====== RECORDS SUPPLIED ======
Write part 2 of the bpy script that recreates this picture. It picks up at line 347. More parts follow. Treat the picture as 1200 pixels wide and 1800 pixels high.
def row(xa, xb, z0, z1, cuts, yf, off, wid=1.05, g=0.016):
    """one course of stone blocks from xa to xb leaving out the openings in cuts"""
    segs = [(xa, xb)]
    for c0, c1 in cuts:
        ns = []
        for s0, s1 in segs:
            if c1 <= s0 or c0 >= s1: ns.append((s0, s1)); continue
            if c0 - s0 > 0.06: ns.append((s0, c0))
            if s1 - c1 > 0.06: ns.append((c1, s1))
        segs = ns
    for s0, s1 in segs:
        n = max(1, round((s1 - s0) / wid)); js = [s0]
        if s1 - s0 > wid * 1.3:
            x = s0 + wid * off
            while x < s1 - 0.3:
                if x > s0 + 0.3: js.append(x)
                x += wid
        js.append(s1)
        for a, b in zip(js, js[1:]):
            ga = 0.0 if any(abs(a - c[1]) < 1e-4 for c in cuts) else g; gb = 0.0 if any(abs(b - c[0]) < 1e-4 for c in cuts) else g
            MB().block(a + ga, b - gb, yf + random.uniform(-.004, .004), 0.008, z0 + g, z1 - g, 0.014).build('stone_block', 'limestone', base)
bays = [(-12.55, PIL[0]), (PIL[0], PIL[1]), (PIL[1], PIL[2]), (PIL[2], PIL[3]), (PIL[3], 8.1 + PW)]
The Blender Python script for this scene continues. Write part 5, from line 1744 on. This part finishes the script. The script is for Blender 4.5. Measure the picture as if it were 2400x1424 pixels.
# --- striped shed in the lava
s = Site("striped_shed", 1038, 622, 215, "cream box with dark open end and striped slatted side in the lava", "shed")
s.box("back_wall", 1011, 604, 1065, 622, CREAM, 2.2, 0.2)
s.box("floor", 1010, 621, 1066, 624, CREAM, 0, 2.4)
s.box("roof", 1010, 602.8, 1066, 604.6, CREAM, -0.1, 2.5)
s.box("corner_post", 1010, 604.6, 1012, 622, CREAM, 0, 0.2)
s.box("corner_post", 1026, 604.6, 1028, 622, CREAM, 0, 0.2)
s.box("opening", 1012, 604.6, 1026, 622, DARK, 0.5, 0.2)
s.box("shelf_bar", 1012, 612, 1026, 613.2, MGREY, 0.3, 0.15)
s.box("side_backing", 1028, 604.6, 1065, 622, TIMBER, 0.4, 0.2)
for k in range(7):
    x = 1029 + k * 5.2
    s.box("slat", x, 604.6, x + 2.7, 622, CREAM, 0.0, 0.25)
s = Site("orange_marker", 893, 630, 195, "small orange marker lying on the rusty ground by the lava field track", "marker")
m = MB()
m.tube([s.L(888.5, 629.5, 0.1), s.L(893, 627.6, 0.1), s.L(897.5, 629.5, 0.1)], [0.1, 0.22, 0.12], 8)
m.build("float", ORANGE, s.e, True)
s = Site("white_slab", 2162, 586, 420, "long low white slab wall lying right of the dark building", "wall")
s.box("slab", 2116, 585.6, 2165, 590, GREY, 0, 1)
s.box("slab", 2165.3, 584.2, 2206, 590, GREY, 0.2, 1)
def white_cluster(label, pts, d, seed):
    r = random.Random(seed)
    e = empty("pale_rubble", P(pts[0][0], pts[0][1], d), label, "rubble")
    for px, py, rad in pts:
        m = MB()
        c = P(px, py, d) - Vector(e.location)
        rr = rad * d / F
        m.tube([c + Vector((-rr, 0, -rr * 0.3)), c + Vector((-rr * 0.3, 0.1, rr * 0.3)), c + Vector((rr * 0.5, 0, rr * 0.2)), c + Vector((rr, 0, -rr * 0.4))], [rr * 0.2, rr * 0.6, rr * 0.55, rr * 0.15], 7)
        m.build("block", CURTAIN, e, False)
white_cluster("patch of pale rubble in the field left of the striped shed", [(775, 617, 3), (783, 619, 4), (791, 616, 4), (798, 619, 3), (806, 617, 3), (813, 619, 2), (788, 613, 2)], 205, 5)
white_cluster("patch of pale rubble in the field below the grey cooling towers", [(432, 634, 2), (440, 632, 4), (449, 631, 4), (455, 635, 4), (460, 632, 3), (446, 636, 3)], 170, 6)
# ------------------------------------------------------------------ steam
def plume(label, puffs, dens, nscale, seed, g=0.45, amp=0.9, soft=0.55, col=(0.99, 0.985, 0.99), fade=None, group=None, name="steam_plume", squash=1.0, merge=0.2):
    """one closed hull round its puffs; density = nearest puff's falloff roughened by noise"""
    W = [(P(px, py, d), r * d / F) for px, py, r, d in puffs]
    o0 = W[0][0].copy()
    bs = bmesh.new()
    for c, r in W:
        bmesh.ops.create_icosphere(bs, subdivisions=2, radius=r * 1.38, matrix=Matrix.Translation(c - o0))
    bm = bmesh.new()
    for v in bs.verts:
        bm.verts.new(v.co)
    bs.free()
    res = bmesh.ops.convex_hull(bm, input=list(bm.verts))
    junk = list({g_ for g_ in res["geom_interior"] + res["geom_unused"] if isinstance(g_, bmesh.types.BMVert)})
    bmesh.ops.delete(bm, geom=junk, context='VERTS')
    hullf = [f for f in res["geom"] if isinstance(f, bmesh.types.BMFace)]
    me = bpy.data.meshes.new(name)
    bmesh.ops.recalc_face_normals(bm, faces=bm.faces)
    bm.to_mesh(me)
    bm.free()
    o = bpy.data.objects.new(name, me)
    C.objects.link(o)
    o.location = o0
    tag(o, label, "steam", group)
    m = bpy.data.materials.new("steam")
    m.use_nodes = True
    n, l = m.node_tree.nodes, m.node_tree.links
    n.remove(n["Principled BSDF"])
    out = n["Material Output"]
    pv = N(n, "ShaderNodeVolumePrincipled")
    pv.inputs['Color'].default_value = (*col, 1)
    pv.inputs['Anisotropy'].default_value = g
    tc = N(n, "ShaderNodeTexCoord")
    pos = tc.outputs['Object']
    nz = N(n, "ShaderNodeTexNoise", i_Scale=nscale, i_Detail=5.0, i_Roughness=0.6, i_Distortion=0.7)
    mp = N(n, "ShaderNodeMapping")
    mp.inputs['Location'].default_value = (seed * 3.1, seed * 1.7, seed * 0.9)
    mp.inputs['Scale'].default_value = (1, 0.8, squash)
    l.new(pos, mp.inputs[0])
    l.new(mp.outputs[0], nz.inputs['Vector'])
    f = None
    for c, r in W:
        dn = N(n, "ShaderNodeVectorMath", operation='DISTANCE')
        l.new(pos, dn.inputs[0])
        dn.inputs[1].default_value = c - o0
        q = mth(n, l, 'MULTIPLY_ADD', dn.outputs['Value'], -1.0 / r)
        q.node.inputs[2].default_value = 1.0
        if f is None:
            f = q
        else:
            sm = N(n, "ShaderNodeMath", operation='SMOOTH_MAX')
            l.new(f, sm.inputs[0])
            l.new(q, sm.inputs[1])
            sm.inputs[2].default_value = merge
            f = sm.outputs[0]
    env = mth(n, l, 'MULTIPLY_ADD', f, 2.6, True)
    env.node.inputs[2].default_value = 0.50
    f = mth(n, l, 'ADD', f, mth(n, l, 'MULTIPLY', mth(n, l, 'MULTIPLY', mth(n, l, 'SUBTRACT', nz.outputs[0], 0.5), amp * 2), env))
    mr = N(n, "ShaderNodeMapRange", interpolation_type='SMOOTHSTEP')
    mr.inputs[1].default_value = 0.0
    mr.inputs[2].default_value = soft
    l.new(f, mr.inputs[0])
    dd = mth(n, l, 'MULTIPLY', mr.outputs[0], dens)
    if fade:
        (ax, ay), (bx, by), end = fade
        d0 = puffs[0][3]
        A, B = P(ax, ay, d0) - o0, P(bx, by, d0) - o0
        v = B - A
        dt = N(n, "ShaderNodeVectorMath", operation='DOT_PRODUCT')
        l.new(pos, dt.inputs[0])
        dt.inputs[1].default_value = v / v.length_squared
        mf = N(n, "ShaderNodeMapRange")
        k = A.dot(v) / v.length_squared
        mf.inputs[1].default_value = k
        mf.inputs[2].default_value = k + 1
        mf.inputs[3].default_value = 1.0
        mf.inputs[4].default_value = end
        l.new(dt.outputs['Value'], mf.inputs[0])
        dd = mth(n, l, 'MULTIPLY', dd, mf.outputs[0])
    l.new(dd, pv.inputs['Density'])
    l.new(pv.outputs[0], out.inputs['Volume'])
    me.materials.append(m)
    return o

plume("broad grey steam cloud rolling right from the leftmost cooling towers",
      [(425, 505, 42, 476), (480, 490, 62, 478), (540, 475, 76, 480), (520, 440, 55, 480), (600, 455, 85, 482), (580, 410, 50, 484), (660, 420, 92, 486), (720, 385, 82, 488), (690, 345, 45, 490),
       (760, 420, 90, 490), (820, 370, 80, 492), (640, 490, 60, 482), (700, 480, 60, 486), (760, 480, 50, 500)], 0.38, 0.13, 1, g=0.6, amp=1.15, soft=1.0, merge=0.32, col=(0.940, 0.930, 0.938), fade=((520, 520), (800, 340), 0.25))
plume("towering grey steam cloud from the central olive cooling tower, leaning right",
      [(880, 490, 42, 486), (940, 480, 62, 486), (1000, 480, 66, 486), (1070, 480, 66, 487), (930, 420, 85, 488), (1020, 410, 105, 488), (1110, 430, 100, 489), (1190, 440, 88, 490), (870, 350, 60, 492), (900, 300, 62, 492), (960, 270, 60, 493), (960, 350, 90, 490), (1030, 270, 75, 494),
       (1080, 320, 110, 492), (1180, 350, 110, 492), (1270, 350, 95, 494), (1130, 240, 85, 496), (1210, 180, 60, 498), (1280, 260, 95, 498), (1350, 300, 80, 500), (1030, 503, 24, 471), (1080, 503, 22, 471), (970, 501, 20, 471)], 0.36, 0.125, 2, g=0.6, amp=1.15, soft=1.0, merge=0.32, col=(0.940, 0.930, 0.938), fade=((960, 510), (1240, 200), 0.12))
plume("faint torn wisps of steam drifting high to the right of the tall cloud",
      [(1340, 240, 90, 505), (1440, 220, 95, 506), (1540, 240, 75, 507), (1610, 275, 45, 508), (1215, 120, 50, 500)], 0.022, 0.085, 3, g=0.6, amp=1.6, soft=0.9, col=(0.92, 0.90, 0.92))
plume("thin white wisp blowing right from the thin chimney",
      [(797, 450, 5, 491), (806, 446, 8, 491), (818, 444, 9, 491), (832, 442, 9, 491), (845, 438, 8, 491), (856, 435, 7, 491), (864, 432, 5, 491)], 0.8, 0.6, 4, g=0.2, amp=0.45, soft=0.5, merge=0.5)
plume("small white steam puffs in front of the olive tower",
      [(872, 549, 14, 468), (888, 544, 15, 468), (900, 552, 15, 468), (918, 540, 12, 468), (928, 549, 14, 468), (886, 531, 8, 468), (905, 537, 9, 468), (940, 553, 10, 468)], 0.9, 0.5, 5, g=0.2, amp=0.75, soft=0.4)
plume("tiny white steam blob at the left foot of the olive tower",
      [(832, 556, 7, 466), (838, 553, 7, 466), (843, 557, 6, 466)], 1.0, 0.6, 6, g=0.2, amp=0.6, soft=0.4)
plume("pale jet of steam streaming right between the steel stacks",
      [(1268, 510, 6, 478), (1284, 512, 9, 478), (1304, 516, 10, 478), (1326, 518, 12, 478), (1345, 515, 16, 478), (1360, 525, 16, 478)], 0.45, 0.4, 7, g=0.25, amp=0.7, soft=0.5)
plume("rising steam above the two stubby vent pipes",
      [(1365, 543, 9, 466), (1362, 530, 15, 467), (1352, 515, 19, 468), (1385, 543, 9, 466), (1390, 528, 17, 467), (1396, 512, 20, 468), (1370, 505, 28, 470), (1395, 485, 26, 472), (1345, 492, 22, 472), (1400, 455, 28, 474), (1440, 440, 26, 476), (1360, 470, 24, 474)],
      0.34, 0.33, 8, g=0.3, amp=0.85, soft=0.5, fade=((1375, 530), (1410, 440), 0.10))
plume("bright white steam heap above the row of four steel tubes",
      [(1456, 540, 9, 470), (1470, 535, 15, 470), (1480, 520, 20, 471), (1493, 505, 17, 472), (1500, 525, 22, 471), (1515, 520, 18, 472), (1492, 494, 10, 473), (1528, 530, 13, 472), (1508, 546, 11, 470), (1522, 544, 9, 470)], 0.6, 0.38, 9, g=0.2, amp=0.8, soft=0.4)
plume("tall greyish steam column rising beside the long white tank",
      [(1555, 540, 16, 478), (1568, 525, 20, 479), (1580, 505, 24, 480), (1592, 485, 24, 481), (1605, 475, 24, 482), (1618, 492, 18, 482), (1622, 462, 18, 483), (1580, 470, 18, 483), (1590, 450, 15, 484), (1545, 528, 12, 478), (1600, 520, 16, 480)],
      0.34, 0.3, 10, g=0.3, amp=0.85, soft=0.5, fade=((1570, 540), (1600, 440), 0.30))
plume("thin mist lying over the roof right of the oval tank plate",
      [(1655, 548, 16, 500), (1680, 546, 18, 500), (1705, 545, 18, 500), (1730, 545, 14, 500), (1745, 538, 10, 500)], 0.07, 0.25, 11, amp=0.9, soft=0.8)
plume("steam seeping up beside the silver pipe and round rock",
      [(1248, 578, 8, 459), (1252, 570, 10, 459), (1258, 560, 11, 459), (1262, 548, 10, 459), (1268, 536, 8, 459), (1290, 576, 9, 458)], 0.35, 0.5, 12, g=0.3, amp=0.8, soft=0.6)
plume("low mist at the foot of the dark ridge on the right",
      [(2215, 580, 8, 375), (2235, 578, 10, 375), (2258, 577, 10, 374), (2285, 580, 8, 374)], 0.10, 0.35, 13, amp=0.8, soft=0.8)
======
YOUR OBJECTIVE. Identify the lines of the entries containing the string "from". Copy each such line.

RESPONSE FOR THIS EXERCISE.
    """one course of stone blocks from xa to xb leaving out the openings in cuts"""
The Blender Python script for this scene continues. Write part 5, from line 1744 on. This part finishes the script. The script is for Blender 4.5. Measure the picture as if it were 2400x1424 pixels.
plume("broad grey steam cloud rolling right from the leftmost cooling towers",
plume("towering grey steam cloud from the central olive cooling tower, leaning right",
plume("thin white wisp blowing right from the thin chimney",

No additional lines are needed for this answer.